2. The provisions of the new covenant (Jeremiah 31:33-34)

It was not given Jeremiah to see all that the new covenant would involve. All that the Holy Spirit was concerned to do at this point in time was to reveal in broad outline the basic character of that future covenant. Four statements are made with regard to the promised covenant.

a) I will place My law within them, and write it on their heart (Jeremiah 31:33 a). Here is a new spiritual dimension. Heretofore the laws of God had been written on tablets of stone; now they are to be written on the heart. Under the new covenant men will respond to the divine will from inward motivation rather than outward compulsion. Every individual born in Israel was automatically under the law of God; he had no choice in the matter. But one can enter into the new covenant Israel, the church of Christ, only by willingly submitting himself to the command ments of God.

b) I will be their God and they shall be My people (Jeremiah 31:33 b). Here is a new relationship. Those who enter into the new covenant Israel through faith and obedience will come into a special relationship with God. Peter de scribes the Christian Church as a chosen generation, a royal priesthood, an holy nation, a people of God's own possession (1 Peter 2:9). only such as have today the law of God written upon their hearts have this unique relationship to God.

c) All will know Me from the least to the greatest (Jeremiah 31:34 a). Infants and small children were members of the old covenant Israel; but this would no longer be true under the new covenant. Every member of the new covenant Israel will know God. The word know in Hebrew has the connotation of knowledge derived from personal experience. It is not knowledge about, it is knowledge of. It is the kind of knowledge of which Jesus spoke when He said: And this is life eternal, that they might know You, the only true God, and Jesus Christ whom you have sent (John 17:3). To know the Lord is saving faith, that basic and indispensable prerequisite to membership in the new covenant Israel. A Christian will not need to go around to fellow Christians and exhort them to know the Lord. If they are Christians they already have come to a saving knowledge of the Lord. Thus the point of this statement is not that there shall be no longer any need of instruction in religion, but that here will be a directness of access to God for both Jew and Gentile, which did not exist under the old covenant.

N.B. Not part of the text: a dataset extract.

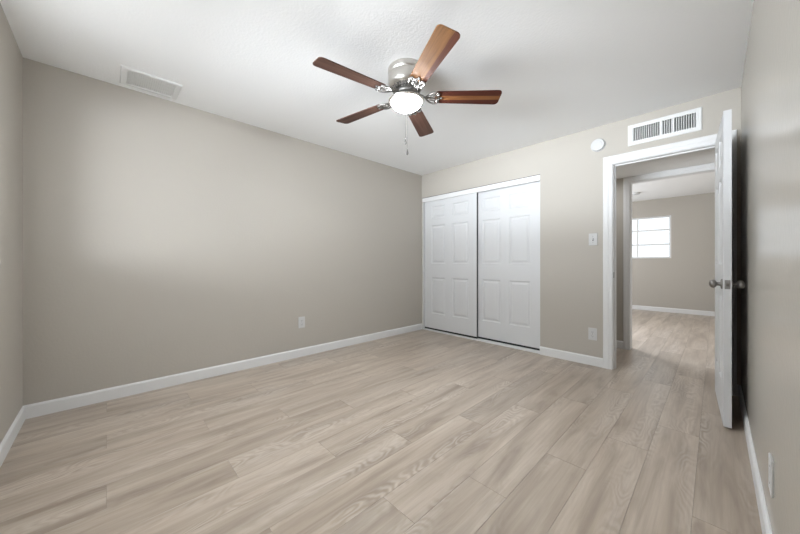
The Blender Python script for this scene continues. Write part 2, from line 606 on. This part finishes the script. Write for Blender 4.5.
def knob(sgn, y):
    bm = bmesh.new()
    mt = Matrix.Translation((KX, y, KZ)) @ Matrix.Rotation(-sgn * PI / 2, 4, 'X')
    lathe(bm, [(0.0, 0), (0.033, 0), (0.033, 0.004), (0.028, 0.008), (0.013, 0.010), (0.0115, 0.022), (0.013, 0.027), (0.022, 0.031), (0.0272, 0.039), (0.0275, 0.046), (0.023, 0.055), (0.012, 0.060), (0, 0.061)], 32, mtx=mt)
    return link('knob', bm, M['nickel'], door, True)


knob(-1, -0.036)
knob(1, 0.0)
bm = bmesh.new()
box(bm, BW, BW + 0.0012, -0.0305, -0.0055, KZ - 0.0285, KZ + 0.0285, 0.0003)
lp = link('latch_plate', bm, M['nickel'], door)
bm = bmesh.new()
prism(bm, [(BW + 0.001, -0.025), (BW + 0.010, -0.025), (BW + 0.003, -0.011), (BW + 0.001, -0.011)], 2, KZ - 0.009, KZ + 0.009)
link('latch_bolt', bm, M['nickel'], lp)
for z in (0.22, 1.02, 1.80):
    bm = bmesh.new()
    lathe(bm, [(0, z), (0.006, z), (0.006, z + 0.09), (0, z + 0.09)], 12, 0.002, 0.005)
    link('hinge', bm, M['nickel'], door)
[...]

d) I will forgive their sin and their iniquity will I remember no more (Jeremiah 31:34 b). It is not by self-acquired holiness or meritorious works that a man enters the new covenant Israel. It is through the perfect sacrifice of the Lamb without spot and blemish. The basic inadequacy of the old covenant was its failure to provide a perfect sacrifice for sin. The ever-repeated sacrifices of the Old Testament foreshadowed and typified that once-for-all perfect sacrifice that took place on the hill called Calvary. The Hebrew verbs in the present verse are in the imperfect state denoting that the forgiveness here predicted will take place again and again as men and women appropriate to themselves the benefits of the Saviour's sacrifice.